Tunable Near‐White Light Emission From a Single‐Molecule via Strategic Utilization of Aldehyde‐Gemdiol Intrinsic Equilibrium

Abstract White‐light emitting organic materials have garnered significant attention due to their potential applications in lighting and display technologies. Compared to systems that emit distinct colors by combining multiple molecules, single‐molecule white‐light emission systems offer notable advantages, such as simple preparation, good repeatability and stability. In this study, a novel fluorescent molecule (BTP‐CHO) was developed. For the first time, a single‐molecule near‐white light emission system by exploiting the internal equilibrium of aldehyde‐gemdiol in water of BTP‐CHO was constructed. BTP‐CHO exists predominantly as the aldehyde form in DMSO and shows green fluorescence; while BTP‐CHO shows blue fluorescence because of the internal equilibrium of aldehyde‐gemdiol in water.

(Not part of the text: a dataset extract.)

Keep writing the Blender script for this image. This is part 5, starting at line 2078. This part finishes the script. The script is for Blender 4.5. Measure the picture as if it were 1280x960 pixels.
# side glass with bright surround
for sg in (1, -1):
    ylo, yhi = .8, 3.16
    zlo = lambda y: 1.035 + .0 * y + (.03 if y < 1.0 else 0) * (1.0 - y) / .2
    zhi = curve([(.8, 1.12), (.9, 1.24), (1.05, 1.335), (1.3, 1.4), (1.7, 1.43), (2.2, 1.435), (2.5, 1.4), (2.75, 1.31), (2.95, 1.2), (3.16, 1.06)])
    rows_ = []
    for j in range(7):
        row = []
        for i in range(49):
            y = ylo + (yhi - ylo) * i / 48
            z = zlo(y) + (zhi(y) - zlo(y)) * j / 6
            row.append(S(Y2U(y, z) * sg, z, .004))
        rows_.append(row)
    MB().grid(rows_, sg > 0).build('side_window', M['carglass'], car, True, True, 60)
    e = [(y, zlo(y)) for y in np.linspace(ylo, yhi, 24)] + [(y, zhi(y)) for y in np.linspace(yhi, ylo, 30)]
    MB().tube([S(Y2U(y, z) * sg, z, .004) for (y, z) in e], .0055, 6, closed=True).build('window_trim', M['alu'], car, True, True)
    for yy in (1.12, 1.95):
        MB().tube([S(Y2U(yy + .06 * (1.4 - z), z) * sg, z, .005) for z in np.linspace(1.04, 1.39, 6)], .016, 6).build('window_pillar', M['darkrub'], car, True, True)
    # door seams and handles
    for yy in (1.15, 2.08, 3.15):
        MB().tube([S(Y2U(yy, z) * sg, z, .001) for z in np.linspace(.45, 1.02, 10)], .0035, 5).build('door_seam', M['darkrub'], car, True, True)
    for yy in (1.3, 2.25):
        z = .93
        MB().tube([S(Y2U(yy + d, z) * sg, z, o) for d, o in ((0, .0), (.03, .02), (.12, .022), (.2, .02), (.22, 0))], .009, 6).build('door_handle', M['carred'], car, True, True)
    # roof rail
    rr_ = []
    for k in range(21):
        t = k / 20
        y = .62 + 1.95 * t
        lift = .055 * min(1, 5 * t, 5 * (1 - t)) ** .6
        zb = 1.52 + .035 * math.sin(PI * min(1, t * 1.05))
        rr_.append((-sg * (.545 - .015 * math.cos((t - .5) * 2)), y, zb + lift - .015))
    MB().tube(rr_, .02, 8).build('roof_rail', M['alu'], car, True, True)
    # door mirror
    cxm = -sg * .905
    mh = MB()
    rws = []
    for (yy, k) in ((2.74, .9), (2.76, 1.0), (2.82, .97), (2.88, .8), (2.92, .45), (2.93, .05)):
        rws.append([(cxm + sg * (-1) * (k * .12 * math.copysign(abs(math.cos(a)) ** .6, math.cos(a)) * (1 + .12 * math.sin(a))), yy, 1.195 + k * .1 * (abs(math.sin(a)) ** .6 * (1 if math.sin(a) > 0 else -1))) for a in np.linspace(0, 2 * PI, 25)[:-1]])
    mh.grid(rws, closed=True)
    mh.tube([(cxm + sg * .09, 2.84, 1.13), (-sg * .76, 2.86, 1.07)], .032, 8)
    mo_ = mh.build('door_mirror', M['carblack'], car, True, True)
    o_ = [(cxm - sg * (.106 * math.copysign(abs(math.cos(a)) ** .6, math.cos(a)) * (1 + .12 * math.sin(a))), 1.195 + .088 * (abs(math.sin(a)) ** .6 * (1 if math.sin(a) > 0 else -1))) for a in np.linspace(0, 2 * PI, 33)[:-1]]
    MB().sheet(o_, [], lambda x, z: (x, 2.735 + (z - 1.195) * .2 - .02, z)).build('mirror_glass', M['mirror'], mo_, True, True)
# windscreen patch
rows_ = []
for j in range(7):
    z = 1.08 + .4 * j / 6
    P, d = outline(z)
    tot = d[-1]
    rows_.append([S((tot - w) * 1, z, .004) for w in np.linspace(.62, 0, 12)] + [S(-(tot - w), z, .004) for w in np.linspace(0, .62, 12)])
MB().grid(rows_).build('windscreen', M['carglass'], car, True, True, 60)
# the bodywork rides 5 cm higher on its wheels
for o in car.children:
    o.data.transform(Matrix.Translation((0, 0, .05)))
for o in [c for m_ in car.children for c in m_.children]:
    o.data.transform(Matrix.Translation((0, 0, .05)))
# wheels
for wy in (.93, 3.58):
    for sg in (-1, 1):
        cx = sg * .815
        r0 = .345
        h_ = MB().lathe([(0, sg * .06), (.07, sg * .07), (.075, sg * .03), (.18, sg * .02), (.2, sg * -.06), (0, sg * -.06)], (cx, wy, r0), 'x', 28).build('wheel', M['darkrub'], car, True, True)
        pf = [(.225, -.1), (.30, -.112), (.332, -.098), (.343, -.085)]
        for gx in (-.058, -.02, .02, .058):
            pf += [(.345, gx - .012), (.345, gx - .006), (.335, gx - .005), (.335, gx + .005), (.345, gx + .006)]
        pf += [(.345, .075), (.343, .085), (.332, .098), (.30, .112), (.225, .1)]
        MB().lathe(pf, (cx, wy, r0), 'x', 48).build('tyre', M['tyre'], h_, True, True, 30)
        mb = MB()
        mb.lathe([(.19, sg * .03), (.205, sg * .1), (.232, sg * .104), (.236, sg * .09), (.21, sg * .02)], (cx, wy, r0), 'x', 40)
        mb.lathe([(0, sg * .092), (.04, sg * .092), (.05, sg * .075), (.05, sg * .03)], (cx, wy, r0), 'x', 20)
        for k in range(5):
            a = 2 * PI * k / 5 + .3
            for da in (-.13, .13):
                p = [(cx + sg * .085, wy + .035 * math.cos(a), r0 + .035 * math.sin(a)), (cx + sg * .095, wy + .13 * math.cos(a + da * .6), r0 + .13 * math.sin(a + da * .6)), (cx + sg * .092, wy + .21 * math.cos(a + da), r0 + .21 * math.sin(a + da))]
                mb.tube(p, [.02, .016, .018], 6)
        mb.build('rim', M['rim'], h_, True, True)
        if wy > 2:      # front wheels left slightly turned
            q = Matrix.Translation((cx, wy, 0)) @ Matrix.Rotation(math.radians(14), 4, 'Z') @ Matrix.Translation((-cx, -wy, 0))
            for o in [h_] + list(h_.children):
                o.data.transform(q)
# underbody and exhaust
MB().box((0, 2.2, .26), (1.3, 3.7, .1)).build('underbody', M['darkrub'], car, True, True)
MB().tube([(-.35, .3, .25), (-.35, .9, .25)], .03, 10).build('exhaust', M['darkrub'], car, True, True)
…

Polychromatic photoluminescence could be achieved by fine‐tuning various parameters, including excitation wavelength and solvent ratio. Additionally, we synthesized three derivatives of BTP‐CHO for further investigating the universality of this strategy and the results indicate that the strategy has good universality. Finally, BTP‐CHO was successfully applied in the development of information encryption and near‐white light hydrogels. This work provides new insights into the design of organic single‐molecule white‐light emitters and broadens the scope of research on aldehyde‐gemdiol intrinsic equilibrium about white‐light emitting.